EXERCISE REQUIREMENTS: Print, exactly as they stand, the lines from the start of the listing to the line containing "sc.camera = cam", inclusive.

RAW DATA:
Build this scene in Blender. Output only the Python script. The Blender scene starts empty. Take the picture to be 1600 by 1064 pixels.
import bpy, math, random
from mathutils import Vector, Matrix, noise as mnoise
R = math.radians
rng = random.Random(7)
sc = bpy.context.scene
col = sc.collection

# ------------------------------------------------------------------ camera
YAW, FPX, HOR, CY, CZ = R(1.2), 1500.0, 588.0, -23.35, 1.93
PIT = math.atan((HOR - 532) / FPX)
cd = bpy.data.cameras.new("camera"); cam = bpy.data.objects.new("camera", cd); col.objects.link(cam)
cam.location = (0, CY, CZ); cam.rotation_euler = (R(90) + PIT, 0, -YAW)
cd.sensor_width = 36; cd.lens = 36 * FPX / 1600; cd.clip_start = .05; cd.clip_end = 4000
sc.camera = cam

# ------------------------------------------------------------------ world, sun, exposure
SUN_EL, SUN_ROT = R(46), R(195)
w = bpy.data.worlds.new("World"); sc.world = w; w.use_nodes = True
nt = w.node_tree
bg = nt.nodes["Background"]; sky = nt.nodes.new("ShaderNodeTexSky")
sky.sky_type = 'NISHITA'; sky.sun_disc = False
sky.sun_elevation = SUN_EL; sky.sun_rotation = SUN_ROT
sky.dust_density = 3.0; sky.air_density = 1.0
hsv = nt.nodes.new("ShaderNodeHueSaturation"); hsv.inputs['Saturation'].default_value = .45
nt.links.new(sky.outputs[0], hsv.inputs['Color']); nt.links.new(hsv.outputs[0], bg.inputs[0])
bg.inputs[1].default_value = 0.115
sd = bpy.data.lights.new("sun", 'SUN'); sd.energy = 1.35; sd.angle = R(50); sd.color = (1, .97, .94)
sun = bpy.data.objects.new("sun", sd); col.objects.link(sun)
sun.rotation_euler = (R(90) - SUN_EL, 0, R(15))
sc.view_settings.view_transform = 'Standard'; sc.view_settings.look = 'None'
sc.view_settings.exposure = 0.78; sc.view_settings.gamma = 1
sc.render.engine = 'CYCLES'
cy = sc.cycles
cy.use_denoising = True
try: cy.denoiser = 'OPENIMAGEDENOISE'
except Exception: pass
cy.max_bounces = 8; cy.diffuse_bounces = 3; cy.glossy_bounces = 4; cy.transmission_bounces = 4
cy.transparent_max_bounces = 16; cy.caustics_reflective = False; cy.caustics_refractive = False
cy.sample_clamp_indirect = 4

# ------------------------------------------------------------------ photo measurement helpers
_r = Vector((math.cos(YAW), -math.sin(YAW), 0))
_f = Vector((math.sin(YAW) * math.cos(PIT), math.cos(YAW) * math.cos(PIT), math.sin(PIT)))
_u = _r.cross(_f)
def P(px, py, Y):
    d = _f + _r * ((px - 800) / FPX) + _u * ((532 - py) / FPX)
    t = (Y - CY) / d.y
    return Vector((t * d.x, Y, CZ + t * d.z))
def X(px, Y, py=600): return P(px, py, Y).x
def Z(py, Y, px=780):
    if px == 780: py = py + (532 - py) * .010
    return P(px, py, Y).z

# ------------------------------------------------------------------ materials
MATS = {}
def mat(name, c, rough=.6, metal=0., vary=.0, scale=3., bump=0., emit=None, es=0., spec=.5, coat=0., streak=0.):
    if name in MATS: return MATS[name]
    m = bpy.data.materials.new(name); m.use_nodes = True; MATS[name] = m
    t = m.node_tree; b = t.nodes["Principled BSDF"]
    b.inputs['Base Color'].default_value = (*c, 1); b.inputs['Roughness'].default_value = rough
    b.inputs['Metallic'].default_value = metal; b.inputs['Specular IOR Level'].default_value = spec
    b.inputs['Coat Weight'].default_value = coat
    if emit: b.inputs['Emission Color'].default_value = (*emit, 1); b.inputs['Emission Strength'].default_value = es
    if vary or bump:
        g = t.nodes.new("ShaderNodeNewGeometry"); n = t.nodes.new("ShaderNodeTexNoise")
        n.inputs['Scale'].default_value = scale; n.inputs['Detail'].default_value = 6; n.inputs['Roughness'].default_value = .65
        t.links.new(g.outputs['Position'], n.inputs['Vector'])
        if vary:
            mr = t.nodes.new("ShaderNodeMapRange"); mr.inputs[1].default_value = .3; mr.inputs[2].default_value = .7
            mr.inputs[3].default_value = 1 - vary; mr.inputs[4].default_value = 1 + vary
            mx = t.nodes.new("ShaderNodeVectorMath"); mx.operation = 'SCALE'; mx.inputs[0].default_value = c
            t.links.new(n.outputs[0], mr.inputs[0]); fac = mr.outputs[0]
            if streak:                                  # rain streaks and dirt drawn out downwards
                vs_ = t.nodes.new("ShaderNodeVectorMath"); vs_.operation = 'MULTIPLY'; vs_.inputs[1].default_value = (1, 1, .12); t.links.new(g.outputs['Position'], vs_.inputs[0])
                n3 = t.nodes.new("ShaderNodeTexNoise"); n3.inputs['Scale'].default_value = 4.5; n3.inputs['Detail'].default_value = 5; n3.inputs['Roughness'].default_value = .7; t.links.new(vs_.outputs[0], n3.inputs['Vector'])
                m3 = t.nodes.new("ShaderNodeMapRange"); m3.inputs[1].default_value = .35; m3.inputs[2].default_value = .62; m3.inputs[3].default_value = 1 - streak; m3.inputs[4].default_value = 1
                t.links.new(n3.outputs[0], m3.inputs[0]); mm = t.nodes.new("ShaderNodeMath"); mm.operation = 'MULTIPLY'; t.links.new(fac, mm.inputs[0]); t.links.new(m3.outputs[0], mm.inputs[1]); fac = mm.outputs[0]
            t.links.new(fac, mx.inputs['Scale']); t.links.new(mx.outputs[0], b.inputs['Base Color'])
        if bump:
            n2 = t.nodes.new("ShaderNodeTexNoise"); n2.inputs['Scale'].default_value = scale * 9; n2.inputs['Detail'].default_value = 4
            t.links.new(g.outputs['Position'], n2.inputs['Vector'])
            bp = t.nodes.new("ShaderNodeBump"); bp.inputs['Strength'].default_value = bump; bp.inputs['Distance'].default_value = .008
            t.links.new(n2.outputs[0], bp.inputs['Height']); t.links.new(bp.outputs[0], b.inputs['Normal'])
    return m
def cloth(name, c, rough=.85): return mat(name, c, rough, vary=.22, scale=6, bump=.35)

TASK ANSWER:
Build this scene in Blender. Output only the Python script. The Blender scene starts empty. Take the picture to be 1600 by 1064 pixels.
import bpy, math, random
from mathutils import Vector, Matrix, noise as mnoise
R = math.radians
rng = random.Random(7)
sc = bpy.context.scene
col = sc.collection

# ------------------------------------------------------------------ camera
YAW, FPX, HOR, CY, CZ = R(1.2), 1500.0, 588.0, -23.35, 1.93
PIT = math.atan((HOR - 532) / FPX)
cd = bpy.data.cameras.new("camera"); cam = bpy.data.objects.new("camera", cd); col.objects.link(cam)
cam.location = (0, CY, CZ); cam.rotation_euler = (R(90) + PIT, 0, -YAW)
cd.sensor_width = 36; cd.lens = 36 * FPX / 1600; cd.clip_start = .05; cd.clip_end = 4000
sc.camera = cam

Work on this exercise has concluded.